Los carismas eclesiales al servicio de la caridad
El amor de Dios se manifiesta de
diversas maneras, pues su actuar se ve reflejado a lo largo de la historia en
las muestras de servicio de aquellos que le siguen. Es pues esperanzador ver
que durante tanto tiempo la Iglesia ha recibido con gran ahínco el mandato del
amor, y pese a las fragilidades humanas ha sido bastantes las pruebas del amor
de un Dios vivo en las manos que se tienden a los más necesitados.
Existen diversos carismas que
brindan a la Iglesia fortaleza ante algunas realidades en algunas carencias en
las que se ve expuesta. Pero a su vez la
Iglesia es consciente que, a través de la caridad, concretiza su misión, ya que
los rostros sufrientes, o los rostros que reclaman que alguien les tienda la
mano, son rostros que reflejan el rostro de Dios.
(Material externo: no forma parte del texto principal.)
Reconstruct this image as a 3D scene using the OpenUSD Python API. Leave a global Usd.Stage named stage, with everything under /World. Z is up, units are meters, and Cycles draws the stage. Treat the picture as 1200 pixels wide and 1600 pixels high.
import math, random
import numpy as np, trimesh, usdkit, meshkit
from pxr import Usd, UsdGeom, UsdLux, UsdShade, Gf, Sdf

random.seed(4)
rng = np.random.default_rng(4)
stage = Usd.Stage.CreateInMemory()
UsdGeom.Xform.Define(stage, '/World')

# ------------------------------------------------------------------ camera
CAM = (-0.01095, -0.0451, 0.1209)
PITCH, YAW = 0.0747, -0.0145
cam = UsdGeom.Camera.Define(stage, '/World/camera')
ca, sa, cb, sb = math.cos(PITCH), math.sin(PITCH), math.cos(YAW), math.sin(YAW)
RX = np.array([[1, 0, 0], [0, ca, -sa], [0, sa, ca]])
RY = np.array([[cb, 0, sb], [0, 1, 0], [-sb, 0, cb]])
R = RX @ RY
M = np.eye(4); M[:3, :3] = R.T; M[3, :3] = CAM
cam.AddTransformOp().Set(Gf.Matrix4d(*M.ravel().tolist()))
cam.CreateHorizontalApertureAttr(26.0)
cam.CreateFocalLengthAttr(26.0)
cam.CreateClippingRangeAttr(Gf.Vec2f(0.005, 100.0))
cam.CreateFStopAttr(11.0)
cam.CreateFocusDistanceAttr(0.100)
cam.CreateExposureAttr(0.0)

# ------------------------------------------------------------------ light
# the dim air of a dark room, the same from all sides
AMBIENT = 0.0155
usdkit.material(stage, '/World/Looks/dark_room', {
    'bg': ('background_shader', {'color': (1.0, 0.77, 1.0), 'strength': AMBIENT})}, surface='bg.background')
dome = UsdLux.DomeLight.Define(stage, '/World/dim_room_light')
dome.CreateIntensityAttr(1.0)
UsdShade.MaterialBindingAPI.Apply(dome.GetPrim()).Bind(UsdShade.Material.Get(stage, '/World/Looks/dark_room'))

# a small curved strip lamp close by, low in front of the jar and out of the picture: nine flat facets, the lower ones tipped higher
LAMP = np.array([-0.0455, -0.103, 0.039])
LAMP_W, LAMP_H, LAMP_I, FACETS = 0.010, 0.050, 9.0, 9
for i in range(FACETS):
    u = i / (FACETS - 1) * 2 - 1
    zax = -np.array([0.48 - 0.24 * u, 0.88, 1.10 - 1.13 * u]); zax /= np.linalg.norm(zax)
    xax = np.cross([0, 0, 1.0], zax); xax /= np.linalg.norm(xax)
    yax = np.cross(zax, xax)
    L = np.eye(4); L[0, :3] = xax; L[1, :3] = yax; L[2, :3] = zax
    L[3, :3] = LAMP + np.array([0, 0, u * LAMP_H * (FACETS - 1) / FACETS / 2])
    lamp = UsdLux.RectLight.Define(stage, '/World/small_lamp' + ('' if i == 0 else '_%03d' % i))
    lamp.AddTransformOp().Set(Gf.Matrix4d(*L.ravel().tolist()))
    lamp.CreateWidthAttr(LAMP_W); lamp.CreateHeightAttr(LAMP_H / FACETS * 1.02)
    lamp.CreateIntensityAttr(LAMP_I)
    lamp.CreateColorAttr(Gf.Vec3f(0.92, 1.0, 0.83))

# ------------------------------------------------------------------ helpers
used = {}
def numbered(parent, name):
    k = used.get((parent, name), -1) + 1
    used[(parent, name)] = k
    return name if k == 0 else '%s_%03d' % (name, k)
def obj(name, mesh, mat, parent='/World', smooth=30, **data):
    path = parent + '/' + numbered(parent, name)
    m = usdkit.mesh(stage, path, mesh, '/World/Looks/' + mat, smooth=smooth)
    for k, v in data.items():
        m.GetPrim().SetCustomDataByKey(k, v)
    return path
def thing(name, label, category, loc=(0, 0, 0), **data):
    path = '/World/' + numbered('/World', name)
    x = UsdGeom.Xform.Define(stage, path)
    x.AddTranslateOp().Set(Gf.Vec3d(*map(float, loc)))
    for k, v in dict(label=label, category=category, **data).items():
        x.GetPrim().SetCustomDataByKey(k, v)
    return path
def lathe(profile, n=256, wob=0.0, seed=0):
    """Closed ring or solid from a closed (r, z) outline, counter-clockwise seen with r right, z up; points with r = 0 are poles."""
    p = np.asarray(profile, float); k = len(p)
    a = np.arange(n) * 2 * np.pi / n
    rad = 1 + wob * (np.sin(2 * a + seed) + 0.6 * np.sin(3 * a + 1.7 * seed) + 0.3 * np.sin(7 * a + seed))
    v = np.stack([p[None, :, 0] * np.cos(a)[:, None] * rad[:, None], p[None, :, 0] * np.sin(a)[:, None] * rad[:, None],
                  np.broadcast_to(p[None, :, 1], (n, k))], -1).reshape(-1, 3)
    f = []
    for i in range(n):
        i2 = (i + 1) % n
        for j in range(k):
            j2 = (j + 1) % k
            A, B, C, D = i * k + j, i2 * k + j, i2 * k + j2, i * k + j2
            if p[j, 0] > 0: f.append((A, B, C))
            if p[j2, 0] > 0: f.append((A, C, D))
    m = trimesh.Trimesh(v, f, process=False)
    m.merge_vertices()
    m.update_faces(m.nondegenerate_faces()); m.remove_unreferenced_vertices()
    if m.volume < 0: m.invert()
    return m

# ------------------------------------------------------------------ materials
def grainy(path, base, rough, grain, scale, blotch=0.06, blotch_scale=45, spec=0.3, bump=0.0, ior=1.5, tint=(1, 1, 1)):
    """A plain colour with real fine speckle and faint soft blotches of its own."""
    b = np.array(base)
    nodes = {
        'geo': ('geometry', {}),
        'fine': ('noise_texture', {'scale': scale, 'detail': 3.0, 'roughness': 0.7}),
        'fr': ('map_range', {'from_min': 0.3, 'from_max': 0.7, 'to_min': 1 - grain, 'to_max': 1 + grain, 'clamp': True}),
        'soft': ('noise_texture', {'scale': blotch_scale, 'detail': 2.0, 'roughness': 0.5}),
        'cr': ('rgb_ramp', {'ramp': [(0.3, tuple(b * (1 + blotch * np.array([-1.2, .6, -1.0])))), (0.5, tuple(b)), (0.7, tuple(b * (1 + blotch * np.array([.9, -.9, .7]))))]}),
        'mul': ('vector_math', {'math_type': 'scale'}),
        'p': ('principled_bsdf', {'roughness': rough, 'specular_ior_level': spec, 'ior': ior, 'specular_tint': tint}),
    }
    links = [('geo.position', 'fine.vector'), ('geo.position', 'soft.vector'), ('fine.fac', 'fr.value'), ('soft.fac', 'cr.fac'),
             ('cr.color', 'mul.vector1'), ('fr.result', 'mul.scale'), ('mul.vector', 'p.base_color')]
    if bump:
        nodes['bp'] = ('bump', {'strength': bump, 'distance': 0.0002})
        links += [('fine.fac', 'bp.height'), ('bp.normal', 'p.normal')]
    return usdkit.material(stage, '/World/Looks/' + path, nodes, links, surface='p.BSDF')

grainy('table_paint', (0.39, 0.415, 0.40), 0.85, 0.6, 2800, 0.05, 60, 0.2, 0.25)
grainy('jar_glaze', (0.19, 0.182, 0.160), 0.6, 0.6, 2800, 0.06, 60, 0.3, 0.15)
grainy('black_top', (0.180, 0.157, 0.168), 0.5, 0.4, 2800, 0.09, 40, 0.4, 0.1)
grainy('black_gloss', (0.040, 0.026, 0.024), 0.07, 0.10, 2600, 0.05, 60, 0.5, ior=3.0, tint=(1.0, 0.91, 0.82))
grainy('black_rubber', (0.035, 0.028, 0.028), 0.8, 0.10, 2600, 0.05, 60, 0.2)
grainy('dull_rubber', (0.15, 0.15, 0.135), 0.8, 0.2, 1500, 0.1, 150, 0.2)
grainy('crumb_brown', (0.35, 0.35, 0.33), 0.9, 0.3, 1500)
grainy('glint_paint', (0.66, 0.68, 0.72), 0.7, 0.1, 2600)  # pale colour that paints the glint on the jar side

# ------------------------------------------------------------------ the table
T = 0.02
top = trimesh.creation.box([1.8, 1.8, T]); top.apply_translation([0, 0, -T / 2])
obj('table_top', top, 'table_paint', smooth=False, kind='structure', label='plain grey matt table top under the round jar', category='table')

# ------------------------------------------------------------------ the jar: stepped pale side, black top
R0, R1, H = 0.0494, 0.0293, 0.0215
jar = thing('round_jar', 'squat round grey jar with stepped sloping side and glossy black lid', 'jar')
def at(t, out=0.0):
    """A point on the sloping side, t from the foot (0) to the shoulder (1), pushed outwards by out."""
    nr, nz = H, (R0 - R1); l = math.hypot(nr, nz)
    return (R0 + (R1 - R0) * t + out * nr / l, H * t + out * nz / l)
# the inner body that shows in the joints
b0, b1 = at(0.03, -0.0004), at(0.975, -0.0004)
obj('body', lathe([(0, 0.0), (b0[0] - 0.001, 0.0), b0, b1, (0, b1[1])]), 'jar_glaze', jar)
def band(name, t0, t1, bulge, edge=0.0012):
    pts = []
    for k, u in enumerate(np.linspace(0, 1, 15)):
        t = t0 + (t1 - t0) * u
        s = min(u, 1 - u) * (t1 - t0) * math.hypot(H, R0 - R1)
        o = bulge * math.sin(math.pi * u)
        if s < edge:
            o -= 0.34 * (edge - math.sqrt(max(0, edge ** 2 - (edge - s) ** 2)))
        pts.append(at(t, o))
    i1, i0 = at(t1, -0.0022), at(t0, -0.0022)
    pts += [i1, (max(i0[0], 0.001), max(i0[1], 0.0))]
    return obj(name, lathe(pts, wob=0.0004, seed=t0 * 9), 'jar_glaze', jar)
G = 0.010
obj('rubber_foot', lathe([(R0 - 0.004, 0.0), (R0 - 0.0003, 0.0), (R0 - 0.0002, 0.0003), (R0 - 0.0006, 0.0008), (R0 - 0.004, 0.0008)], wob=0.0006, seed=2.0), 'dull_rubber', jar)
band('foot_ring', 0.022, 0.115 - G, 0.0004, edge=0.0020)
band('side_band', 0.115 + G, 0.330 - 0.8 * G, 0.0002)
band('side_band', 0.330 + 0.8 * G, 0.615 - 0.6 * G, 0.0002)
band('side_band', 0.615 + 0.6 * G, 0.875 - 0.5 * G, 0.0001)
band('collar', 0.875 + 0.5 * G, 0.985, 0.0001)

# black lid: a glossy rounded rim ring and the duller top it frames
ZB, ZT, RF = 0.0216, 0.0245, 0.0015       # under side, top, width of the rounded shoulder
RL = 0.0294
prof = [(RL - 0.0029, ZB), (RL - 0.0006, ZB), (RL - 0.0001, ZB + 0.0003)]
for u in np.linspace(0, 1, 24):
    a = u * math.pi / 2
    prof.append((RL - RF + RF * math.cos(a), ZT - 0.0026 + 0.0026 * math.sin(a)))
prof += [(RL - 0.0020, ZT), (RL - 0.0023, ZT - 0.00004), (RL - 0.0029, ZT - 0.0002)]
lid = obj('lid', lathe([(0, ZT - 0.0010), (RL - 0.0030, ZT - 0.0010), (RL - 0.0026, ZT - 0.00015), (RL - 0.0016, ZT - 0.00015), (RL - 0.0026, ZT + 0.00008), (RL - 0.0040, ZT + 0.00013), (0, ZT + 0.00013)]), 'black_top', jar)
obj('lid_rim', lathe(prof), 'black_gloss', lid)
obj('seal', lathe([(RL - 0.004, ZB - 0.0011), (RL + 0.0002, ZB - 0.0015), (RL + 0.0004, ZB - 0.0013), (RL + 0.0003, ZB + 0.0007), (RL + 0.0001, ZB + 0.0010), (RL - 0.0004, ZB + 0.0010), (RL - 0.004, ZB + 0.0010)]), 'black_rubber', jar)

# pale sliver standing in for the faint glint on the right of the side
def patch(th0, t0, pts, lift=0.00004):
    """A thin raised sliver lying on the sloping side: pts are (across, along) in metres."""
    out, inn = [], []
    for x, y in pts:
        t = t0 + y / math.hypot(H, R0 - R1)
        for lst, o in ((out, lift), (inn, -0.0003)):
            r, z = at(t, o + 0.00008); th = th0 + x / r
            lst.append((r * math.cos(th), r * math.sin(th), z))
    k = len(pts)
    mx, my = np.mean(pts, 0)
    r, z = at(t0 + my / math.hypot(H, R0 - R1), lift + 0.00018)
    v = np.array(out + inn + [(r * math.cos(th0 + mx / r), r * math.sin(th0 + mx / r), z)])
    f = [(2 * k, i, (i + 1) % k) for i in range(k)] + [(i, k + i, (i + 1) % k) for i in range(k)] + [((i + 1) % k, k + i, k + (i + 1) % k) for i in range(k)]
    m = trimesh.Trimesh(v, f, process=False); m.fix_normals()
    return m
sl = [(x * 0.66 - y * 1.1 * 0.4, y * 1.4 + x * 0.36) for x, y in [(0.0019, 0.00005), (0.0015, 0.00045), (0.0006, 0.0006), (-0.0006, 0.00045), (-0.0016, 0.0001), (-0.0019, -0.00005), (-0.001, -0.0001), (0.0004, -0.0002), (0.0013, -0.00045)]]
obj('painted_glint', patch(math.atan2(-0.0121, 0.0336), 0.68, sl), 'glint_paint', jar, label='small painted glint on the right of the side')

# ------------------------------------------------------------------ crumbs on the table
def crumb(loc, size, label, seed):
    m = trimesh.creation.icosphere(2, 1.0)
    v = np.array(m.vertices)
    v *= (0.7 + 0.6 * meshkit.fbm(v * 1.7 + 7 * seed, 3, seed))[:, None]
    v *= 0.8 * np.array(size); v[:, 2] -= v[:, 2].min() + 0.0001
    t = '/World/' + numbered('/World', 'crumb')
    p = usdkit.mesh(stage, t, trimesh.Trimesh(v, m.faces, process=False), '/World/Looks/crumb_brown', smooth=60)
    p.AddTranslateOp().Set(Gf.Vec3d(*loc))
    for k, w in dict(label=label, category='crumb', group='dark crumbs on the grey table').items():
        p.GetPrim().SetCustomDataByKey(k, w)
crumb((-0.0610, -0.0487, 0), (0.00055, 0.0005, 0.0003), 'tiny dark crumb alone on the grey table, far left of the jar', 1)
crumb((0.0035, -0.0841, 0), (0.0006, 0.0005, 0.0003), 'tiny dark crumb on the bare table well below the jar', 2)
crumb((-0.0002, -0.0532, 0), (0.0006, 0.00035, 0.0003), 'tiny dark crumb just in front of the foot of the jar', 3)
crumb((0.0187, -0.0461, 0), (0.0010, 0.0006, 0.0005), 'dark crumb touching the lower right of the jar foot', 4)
Además, el mismo Espíritu Santo no
sólo santifica y dirige el Pueblo de Dios mediante los sacramentos y los
misterio
s y le adorna con virtudes, sino que también distribuye gracias
especiales entre los fieles de cualquier condición, distribuyendo a cada uno
según quiere (1 Co 12,11) sus dones, con los que les hace aptos y prontos para
ejercer las diversas obras y deberes que sean útiles para la renovación y la
mayor edificación de la Iglesia, según aquellas palabras: «A cada uno... se le
otorga la manifestación del Espíritu para común utilidad» (1 Co 12,7). Estos
carismas, tanto los extraordinarios como los más comunes y difundidos, deben
ser recibidos con gratitud y consuelo, porque son muy adecuados y útiles a las
necesidades de la Iglesia. Los dones extraordinarios no deben pedirse
temerariamente ni hay que esperar de ellos con presunción los frutos del
trabajo apostólico. Y, además, el juicio de su autenticidad y de su ejercicio
razonable pertenece a quienes tienen la autoridad en la Iglesia, a los cuales
compete ante todo no sofocar el Espíritu, sino probarlo todo y retener lo que
es bueno (cf. 1 Ts 5,12 y 19-21).[1]
Sólo el servicio al prójimo abre
mis ojos a lo que Dios hace por mí y a lo mucho que me ama. Los Santos
—pensemos por ejemplo en la beata Teresa de Calcuta— han adquirido su capacidad
de amar al prójimo de manera siempre renovada gracias a su encuentro con el
Señor eucarístico y, viceversa, este encuentro ha adquirido realismo y
profundidad precisamente en su servicio a los demás. Amor a Dios y amor al
prójimo son inseparables, son un único mandamiento. Pero ambos viven del amor
que viene de Dios, que nos ha amado primero. (Deus caritas est, n.18).
¡El perfeccionamiento y la plenitud
del hombre, está en el darse a los demás!